> _Data lines_:
------------------------

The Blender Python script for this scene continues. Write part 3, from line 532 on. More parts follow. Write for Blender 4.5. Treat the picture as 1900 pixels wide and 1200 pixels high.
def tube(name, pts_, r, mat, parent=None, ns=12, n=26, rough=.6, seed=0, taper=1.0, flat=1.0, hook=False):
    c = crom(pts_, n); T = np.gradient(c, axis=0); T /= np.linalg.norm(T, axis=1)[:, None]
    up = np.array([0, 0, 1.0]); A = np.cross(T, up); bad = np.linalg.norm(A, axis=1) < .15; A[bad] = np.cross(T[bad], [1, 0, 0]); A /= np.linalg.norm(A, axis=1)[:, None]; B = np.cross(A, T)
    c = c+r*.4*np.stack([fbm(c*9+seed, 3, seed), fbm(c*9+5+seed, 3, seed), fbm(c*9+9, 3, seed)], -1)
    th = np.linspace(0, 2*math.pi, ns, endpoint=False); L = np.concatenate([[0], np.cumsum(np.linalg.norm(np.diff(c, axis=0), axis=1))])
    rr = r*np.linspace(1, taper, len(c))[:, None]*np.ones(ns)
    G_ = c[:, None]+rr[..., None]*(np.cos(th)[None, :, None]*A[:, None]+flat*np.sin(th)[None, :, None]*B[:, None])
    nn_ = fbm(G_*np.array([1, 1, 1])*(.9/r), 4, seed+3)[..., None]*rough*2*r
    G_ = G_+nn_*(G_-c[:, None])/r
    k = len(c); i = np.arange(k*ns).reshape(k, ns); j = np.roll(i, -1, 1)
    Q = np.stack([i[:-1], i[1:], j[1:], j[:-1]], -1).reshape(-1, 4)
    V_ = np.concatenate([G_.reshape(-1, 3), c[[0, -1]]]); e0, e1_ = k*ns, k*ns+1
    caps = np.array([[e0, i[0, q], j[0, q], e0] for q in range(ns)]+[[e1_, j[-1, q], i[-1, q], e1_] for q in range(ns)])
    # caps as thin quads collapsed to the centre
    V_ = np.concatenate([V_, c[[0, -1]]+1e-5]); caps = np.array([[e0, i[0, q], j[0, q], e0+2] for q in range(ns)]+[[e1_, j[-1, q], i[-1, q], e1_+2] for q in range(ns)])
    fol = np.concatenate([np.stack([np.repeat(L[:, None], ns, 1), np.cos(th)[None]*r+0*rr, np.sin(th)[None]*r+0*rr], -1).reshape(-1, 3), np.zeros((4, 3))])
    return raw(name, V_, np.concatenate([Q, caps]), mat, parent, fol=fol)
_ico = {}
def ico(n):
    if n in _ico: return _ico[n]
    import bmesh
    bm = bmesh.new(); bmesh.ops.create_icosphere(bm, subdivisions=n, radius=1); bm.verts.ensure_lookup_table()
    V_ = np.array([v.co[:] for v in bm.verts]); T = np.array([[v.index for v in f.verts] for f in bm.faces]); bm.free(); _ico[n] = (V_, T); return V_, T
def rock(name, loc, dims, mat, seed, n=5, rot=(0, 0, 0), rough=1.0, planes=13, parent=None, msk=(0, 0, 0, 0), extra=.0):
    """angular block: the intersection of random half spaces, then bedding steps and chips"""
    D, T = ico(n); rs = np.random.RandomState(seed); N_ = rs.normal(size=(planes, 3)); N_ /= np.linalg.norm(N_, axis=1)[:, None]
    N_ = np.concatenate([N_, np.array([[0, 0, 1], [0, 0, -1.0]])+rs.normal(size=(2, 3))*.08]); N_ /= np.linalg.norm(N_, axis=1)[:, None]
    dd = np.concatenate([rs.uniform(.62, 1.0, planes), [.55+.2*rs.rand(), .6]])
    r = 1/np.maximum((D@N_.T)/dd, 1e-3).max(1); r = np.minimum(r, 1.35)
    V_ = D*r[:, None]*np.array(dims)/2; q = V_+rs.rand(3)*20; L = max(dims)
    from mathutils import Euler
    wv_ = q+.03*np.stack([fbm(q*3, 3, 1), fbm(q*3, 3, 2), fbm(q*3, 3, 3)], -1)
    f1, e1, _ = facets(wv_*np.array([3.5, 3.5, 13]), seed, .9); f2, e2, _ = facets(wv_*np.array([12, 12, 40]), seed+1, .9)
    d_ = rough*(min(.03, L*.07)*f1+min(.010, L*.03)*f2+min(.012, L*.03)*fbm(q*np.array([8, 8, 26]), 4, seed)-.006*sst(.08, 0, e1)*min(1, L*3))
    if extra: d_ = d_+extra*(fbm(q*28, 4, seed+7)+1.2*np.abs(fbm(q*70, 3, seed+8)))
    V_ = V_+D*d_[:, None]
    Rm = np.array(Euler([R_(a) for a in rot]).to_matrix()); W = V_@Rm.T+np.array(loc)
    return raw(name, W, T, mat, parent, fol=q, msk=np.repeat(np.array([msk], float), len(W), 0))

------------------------

> _Directive_: Of the lines above, how many contain the word "from"? Provide the number and nothing else.

> _Answer for the task_: 2